> **Record set**:
════
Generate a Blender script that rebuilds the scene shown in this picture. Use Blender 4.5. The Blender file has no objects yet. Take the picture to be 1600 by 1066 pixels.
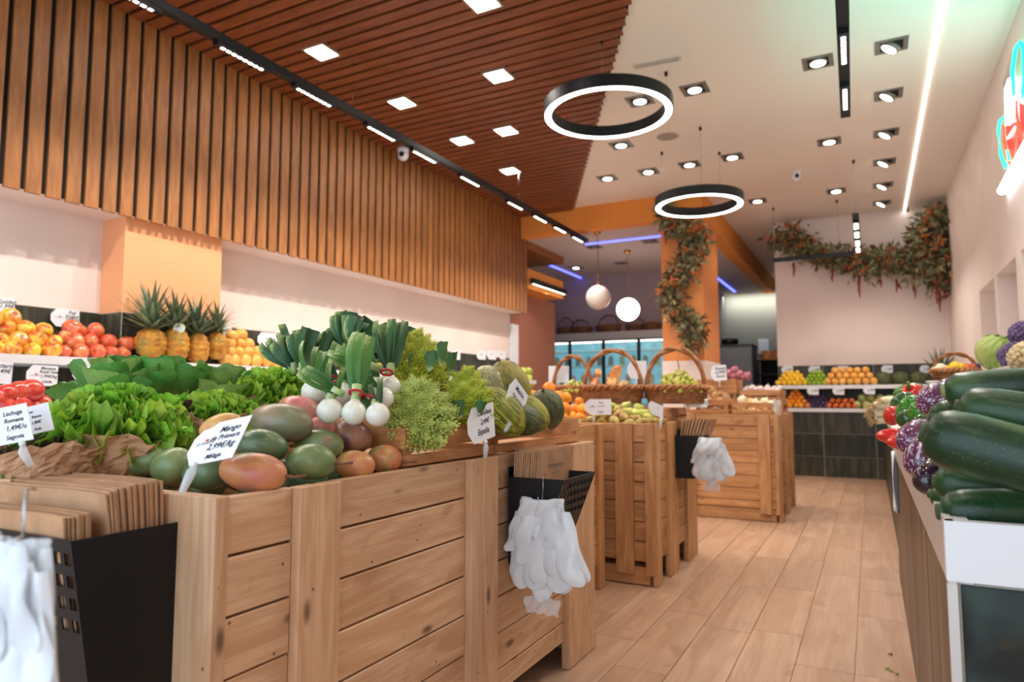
════
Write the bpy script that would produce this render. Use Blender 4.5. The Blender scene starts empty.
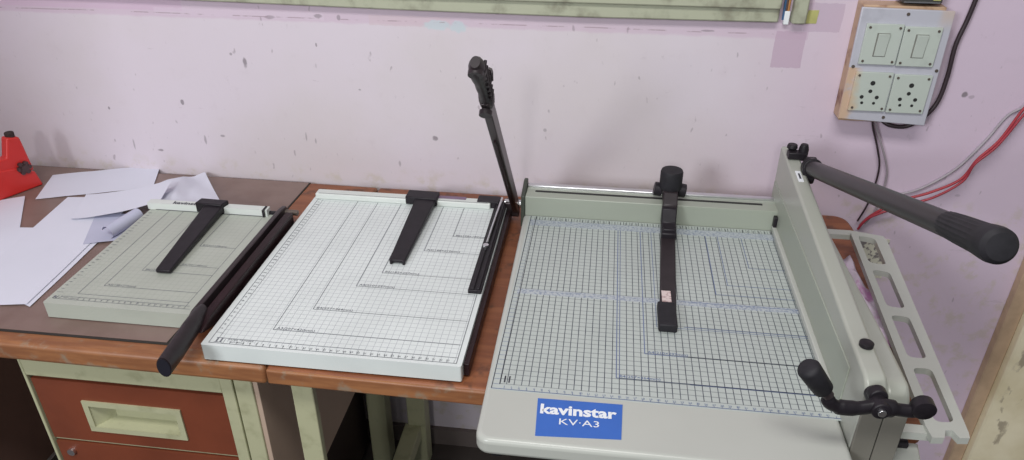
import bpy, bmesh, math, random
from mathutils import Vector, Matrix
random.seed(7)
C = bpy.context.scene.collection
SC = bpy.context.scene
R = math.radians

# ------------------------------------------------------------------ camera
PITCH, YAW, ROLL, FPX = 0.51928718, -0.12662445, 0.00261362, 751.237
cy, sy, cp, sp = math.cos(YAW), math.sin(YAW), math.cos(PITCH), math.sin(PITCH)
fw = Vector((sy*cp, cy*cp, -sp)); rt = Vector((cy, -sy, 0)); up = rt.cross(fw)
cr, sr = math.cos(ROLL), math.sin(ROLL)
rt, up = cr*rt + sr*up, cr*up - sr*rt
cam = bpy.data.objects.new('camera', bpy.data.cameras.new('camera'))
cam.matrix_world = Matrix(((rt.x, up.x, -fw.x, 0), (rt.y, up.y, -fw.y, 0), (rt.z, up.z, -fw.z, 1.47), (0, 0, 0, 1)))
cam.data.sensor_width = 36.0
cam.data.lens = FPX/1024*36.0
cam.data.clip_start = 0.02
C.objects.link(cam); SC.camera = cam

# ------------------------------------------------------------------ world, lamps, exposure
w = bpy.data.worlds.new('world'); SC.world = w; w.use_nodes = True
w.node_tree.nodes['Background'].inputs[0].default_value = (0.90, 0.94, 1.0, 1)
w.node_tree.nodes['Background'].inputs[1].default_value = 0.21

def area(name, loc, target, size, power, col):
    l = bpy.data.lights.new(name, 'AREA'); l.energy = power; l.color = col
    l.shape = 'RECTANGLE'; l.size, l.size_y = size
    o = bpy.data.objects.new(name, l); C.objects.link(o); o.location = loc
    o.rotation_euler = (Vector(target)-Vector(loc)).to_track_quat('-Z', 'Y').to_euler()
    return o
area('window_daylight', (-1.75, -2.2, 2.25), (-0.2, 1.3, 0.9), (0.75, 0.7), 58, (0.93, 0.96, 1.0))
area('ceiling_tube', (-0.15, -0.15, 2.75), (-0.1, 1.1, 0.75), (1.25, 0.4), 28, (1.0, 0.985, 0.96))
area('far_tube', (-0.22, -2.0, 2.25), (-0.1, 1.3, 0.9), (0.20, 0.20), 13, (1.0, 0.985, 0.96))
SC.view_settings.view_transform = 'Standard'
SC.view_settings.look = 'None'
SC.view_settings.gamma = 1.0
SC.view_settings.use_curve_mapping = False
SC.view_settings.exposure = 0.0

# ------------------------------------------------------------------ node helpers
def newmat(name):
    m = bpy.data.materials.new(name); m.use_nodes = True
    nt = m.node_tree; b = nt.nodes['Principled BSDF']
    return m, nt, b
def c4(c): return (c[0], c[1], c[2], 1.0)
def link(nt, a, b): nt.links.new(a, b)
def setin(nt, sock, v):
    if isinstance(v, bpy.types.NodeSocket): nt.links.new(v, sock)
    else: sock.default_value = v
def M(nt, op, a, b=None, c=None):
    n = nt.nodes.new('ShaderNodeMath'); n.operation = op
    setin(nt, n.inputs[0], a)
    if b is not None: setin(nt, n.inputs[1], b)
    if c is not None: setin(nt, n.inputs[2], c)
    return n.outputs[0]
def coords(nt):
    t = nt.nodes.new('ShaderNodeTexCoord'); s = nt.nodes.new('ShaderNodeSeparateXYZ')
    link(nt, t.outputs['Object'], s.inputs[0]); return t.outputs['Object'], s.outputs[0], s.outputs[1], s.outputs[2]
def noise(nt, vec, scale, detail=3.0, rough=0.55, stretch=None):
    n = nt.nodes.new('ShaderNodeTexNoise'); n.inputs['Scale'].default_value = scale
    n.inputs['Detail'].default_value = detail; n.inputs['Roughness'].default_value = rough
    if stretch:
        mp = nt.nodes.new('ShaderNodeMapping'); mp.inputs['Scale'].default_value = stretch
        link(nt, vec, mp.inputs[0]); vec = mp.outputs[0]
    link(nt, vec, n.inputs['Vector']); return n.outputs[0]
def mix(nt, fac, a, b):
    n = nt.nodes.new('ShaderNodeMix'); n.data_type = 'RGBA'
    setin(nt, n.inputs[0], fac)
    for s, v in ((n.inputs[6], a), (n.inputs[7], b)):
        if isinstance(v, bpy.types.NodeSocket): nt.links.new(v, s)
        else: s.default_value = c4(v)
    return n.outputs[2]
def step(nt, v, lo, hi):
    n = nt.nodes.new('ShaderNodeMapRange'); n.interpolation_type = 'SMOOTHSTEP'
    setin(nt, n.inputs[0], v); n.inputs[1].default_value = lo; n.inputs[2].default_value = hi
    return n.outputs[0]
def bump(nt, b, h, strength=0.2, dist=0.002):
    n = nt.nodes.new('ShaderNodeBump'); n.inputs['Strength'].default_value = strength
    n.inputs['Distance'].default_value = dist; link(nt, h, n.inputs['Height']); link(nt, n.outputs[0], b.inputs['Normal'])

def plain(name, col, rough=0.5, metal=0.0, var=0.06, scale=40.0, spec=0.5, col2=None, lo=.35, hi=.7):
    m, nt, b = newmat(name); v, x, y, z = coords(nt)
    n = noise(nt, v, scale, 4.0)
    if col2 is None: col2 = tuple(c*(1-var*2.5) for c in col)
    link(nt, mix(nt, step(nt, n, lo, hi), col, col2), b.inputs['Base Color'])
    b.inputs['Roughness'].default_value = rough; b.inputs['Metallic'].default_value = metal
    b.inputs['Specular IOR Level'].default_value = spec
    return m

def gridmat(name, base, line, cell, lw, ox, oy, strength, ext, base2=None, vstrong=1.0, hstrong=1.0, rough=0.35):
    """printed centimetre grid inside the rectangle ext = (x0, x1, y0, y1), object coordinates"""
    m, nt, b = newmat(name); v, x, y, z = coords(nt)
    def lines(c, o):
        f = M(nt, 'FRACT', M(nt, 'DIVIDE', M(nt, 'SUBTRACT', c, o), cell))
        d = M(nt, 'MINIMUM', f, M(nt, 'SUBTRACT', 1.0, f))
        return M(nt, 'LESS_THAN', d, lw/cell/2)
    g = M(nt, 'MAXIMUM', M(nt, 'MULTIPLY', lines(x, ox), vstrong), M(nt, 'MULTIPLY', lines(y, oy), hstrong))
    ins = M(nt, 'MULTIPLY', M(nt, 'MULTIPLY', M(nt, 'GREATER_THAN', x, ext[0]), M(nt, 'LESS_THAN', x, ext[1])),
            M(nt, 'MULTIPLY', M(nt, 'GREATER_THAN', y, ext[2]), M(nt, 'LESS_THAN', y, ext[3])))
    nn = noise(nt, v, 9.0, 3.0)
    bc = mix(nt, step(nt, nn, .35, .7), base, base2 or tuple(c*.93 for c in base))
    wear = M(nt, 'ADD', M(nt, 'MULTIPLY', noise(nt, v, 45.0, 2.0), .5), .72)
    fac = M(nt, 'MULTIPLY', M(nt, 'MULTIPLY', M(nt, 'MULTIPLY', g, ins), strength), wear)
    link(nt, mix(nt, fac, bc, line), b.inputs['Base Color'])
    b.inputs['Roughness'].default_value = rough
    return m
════
> **Exercise**: From the listing above, repeat only the lines between the line containing "Write the bpy" and the line containing "R = math.radians", those two included. Pictures are not part of the copy.

> **Problem solution**:
Write the bpy script that would produce this render. Use Blender 4.5. The Blender scene starts empty.
import bpy, bmesh, math, random
from mathutils import Vector, Matrix
random.seed(7)
C = bpy.context.scene.collection
SC = bpy.context.scene
R = math.radians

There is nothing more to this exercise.